Aim of the task
Copy the data below exactly.

Record set
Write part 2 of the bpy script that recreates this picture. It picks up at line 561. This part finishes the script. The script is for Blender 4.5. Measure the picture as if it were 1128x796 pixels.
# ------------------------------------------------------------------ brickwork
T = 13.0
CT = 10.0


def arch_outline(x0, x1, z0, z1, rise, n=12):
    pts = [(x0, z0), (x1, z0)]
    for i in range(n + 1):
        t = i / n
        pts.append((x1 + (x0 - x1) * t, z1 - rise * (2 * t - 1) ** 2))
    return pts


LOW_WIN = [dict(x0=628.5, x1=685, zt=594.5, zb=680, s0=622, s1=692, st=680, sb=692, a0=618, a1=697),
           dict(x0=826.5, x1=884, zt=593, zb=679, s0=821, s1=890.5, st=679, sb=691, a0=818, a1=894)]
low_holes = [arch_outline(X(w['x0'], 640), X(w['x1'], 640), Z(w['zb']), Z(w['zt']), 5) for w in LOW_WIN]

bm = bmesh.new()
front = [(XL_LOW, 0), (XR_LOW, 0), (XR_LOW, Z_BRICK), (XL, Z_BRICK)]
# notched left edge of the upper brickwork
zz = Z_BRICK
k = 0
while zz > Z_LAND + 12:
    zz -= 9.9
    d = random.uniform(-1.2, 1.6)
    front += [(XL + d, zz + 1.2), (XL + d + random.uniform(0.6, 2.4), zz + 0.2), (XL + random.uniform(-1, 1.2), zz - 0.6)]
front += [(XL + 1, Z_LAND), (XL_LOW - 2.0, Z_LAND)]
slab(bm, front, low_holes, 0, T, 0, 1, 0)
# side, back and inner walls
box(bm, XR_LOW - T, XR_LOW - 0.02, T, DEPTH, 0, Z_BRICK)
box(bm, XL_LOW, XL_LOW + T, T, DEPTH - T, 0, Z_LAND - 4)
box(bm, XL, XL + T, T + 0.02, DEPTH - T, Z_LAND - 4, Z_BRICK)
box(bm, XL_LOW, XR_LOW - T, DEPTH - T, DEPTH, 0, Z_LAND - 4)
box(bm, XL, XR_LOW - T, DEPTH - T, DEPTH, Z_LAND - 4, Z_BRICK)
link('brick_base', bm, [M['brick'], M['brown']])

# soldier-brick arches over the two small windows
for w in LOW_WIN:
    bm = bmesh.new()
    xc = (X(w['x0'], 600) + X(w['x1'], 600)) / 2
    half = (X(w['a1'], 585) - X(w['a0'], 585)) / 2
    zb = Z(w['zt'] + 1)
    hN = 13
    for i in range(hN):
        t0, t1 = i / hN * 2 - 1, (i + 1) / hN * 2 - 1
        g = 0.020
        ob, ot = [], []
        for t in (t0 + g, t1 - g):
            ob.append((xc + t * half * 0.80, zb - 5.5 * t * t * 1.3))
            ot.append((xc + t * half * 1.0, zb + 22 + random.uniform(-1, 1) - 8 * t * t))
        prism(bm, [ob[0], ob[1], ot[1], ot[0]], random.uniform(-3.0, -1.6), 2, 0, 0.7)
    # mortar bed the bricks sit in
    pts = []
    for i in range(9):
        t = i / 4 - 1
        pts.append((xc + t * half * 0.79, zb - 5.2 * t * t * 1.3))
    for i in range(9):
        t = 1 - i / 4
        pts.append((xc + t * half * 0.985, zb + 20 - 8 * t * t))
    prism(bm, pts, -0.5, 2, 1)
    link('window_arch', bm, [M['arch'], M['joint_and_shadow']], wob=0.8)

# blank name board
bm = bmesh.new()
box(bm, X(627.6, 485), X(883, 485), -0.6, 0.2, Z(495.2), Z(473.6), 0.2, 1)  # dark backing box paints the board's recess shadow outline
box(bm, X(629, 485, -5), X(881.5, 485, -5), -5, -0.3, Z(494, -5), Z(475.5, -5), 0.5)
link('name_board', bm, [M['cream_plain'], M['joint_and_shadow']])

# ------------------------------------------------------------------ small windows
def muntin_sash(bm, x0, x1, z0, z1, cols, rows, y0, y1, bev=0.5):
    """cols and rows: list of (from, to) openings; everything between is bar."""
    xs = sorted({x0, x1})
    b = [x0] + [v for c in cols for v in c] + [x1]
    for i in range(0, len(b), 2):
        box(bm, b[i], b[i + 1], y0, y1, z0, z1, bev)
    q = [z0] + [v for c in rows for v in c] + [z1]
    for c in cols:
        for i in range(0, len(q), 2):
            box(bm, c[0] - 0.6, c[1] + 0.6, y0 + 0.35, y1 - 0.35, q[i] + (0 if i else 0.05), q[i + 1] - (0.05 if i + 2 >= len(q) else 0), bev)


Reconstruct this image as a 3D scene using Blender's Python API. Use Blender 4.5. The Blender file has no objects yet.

In response
Write part 2 of the bpy script that recreates this picture. It picks up at line 561. This part finishes the script. The script is for Blender 4.5. Measure the picture as if it were 1128x796 pixels.
# ------------------------------------------------------------------ brickwork
T = 13.0
CT = 10.0


def arch_outline(x0, x1, z0, z1, rise, n=12):
    pts = [(x0, z0), (x1, z0)]
    for i in range(n + 1):
        t = i / n
        pts.append((x1 + (x0 - x1) * t, z1 - rise * (2 * t - 1) ** 2))
    return pts


LOW_WIN = [dict(x0=628.5, x1=685, zt=594.5, zb=680, s0=622, s1=692, st=680, sb=692, a0=618, a1=697),
           dict(x0=826.5, x1=884, zt=593, zb=679, s0=821, s1=890.5, st=679, sb=691, a0=818, a1=894)]
low_holes = [arch_outline(X(w['x0'], 640), X(w['x1'], 640), Z(w['zb']), Z(w['zt']), 5) for w in LOW_WIN]

bm = bmesh.new()
front = [(XL_LOW, 0), (XR_LOW, 0), (XR_LOW, Z_BRICK), (XL, Z_BRICK)]
# notched left edge of the upper brickwork
zz = Z_BRICK
k = 0
while zz > Z_LAND + 12:
    zz -= 9.9
    d = random.uniform(-1.2, 1.6)
    front += [(XL + d, zz + 1.2), (XL + d + random.uniform(0.6, 2.4), zz + 0.2), (XL + random.uniform(-1, 1.2), zz - 0.6)]
front += [(XL + 1, Z_LAND), (XL_LOW - 2.0, Z_LAND)]
slab(bm, front, low_holes, 0, T, 0, 1, 0)
# side, back and inner walls
box(bm, XR_LOW - T, XR_LOW - 0.02, T, DEPTH, 0, Z_BRICK)
box(bm, XL_LOW, XL_LOW + T, T, DEPTH - T, 0, Z_LAND - 4)
box(bm, XL, XL + T, T + 0.02, DEPTH - T, Z_LAND - 4, Z_BRICK)
box(bm, XL_LOW, XR_LOW - T, DEPTH - T, DEPTH, 0, Z_LAND - 4)
box(bm, XL, XR_LOW - T, DEPTH - T, DEPTH, Z_LAND - 4, Z_BRICK)
link('brick_base', bm, [M['brick'], M['brown']])

# soldier-brick arches over the two small windows
for w in LOW_WIN:
    bm = bmesh.new()
    xc = (X(w['x0'], 600) + X(w['x1'], 600)) / 2
    half = (X(w['a1'], 585) - X(w['a0'], 585)) / 2
    zb = Z(w['zt'] + 1)
    hN = 13
    for i in range(hN):
        t0, t1 = i / hN * 2 - 1, (i + 1) / hN * 2 - 1
        g = 0.020
        ob, ot = [], []
        for t in (t0 + g, t1 - g):
            ob.append((xc + t * half * 0.80, zb - 5.5 * t * t * 1.3))
            ot.append((xc + t * half * 1.0, zb + 22 + random.uniform(-1, 1) - 8 * t * t))
        prism(bm, [ob[0], ob[1], ot[1], ot[0]], random.uniform(-3.0, -1.6), 2, 0, 0.7)
    # mortar bed the bricks sit in
    pts = []
    for i in range(9):
        t = i / 4 - 1
        pts.append((xc + t * half * 0.79, zb - 5.2 * t * t * 1.3))
    for i in range(9):
        t = 1 - i / 4
        pts.append((xc + t * half * 0.985, zb + 20 - 8 * t * t))
    prism(bm, pts, -0.5, 2, 1)
    link('window_arch', bm, [M['arch'], M['joint_and_shadow']], wob=0.8)

# blank name board
bm = bmesh.new()
box(bm, X(627.6, 485), X(883, 485), -0.6, 0.2, Z(495.2), Z(473.6), 0.2, 1)  # dark backing box paints the board's recess shadow outline
box(bm, X(629, 485, -5), X(881.5, 485, -5), -5, -0.3, Z(494, -5), Z(475.5, -5), 0.5)
link('name_board', bm, [M['cream_plain'], M['joint_and_shadow']])

# ------------------------------------------------------------------ small windows
def muntin_sash(bm, x0, x1, z0, z1, cols, rows, y0, y1, bev=0.5):
    """cols and rows: list of (from, to) openings; everything between is bar."""
    xs = sorted({x0, x1})
    b = [x0] + [v for c in cols for v in c] + [x1]
    for i in range(0, len(b), 2):
        box(bm, b[i], b[i + 1], y0, y1, z0, z1, bev)
    q = [z0] + [v for c in rows for v in c] + [z1]
    for c in cols:
        for i in range(0, len(q), 2):
            box(bm, c[0] - 0.6, c[1] + 0.6, y0 + 0.35, y1 - 0.35, q[i] + (0 if i else 0.05), q[i + 1] - (0.05 if i + 2 >= len(q) else 0), bev)


Reconstruct this image as a 3D scene using Blender's Python API. Use Blender 4.5. The Blender file has no objects yet.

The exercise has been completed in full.